É a lógica que se aplica a certos programas popularescos da TV aberta, fundamentados na ideia de atender demandas da população. Existe, inclusive, uma visão oposta à da falta de qualidade, que é a defesa do uso da “linguagem popular”. Um dos símbolos destes programas, o apresentador Geraldo Luís teceu a trama deste raciocínio em sua participação no Programa do Porchat: “televisão é uma janela. O povo gosta do simples. Tá faltando o simples na televisão”.
Ao ser perguntado por Porchat sobre a fama de sensacionalista, Geraldo Luís ainda respondeu: “Chacrinha foi chamado de sensacionalista, Flavio Cavalcanti foi, Gugu foi, até Silvio Santos foi. Sensacionalista é aquele que inventa, mas eu não invento. Eu sou um contador de histórias. Tudo aquilo que você faz para o povo existe este rótulo idiota, inclusive de perseguição, que fala que o programa é sensacionalista. Eu tenho a linguagem do povo, eu falo aquilo que o povo entende”. Em seguida, começa a imitar (e a zoar) aqueles que falam “difícil”, de forma mais sisuda, com termos mais complexos.
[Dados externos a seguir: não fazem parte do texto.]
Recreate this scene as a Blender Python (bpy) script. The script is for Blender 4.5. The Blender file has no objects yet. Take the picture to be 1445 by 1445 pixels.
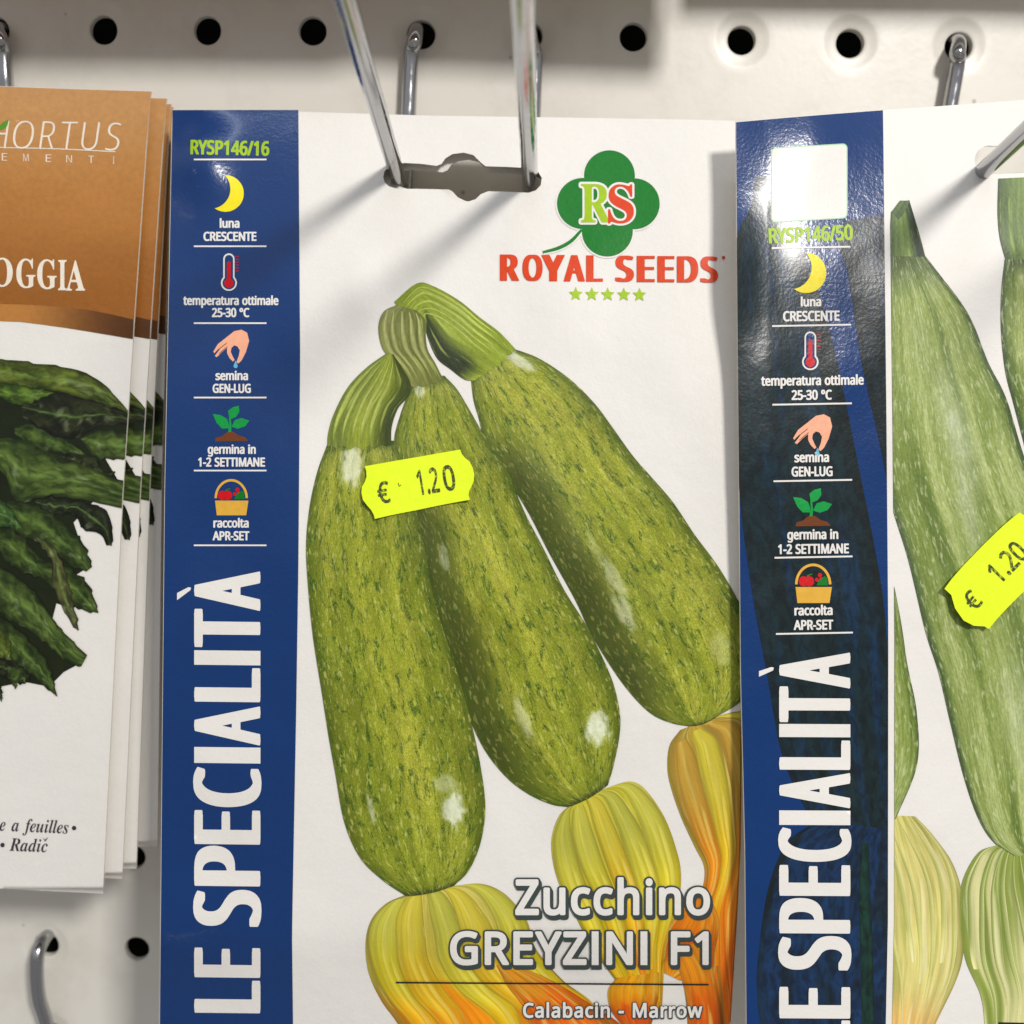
import bpy, bmesh, math
import numpy as np
from mathutils import Vector, Matrix
from mathutils.geometry import tessellate_polygon

SC = bpy.context.scene
COL = SC.collection
# ------------------------------------------------------------------ camera
# board frame, millimetres: X right, Y down, Z into the wall.  World: x=X, y=Z, z=-Y, in metres.
R = np.array([[0.99983554, -0.00536141, -0.0173246], [0.00325151, 0.99281752, -0.11959429], [0.01784136, 0.11951829, 0.99267168]])
CAM = np.array([116.82309, 82.59447, -241.10908])
F = 1391.0
def b2w(v): return Vector((v[0], v[2], -v[1]))
cam = bpy.data.cameras.new('camera'); cam.lens = 36 * F / 1445; cam.sensor_width = 36
cam.clip_start = 0.005; cam.clip_end = 20
cam.dof.use_dof = True; cam.dof.focus_distance = 0.200; cam.dof.aperture_fstop = 13
camo = bpy.data.objects.new('camera', cam); COL.objects.link(camo); SC.camera = camo
rx, ry, rz = b2w(R[0]), b2w(-R[1]), b2w(-R[2])
camo.matrix_world = Matrix(((rx.x, ry.x, rz.x, CAM[0] / 1000), (rx.y, ry.y, rz.y, CAM[2] / 1000), (rx.z, ry.z, rz.z, -CAM[1] / 1000), (0, 0, 0, 1)))
# ------------------------------------------------------------------ world and lamps
W = bpy.data.worlds.new("World"); SC.world = W; W.use_nodes = True
wn = W.node_tree.nodes; wl = W.node_tree.links
bg = wn['Background']; bg.inputs[1].default_value = 0.62
tc = wn.new('ShaderNodeTexCoord'); sp = wn.new('ShaderNodeSeparateXYZ'); rp = wn.new('ShaderNodeValToRGB')
wl.new(tc.outputs['Generated'], sp.inputs[0]); wl.new(sp.outputs['Z'], rp.inputs[0]); wl.new(rp.outputs[0], bg.inputs[0])
rp.color_ramp.elements[0].position = 0.0; rp.color_ramp.elements[0].color = (0.44, 0.43, 0.43, 1)
rp.color_ramp.elements[1].position = 0.75; rp.color_ramp.elements[1].color = (1.03, 1.07, 1.14, 1)
def area(name, direction, dist, sx, sy, power, color, target=(120, 70, -20)):
    l = bpy.data.lights.new(name, 'AREA'); l.shape = 'RECTANGLE'; l.size = sx; l.size_y = sy; l.energy = power; l.color = color
    o = bpy.data.objects.new(name, l); COL.objects.link(o)
    t = b2w(np.array(target) / 1000.0); d = Vector(direction).normalized(); o.location = t + d * dist
    o.rotation_euler = d.to_track_quat('Z', 'Y').to_euler(); return o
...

Conforme já dito no início, este é um debate infindável, mas que sobretudo demanda de nós – tanto os que se dedicam à crítica de televisão quanto a produzi-la – uma atenção mais próxima àqueles que são os principais interessados, ou seja, o público. Ainda que sua fala esteja revestida de uma demagogia simplória, em uma coisa Geraldo Luís está certo: se estes programas populares estão “chegando na veia popular” é porque, em alguma medida, eles conseguem algo que a TV “de qualidade” nem sempre consegue. O que tantos programas fazem com este (grande) poder em mãos é, de fato, a questão que precisa ser enfrentada.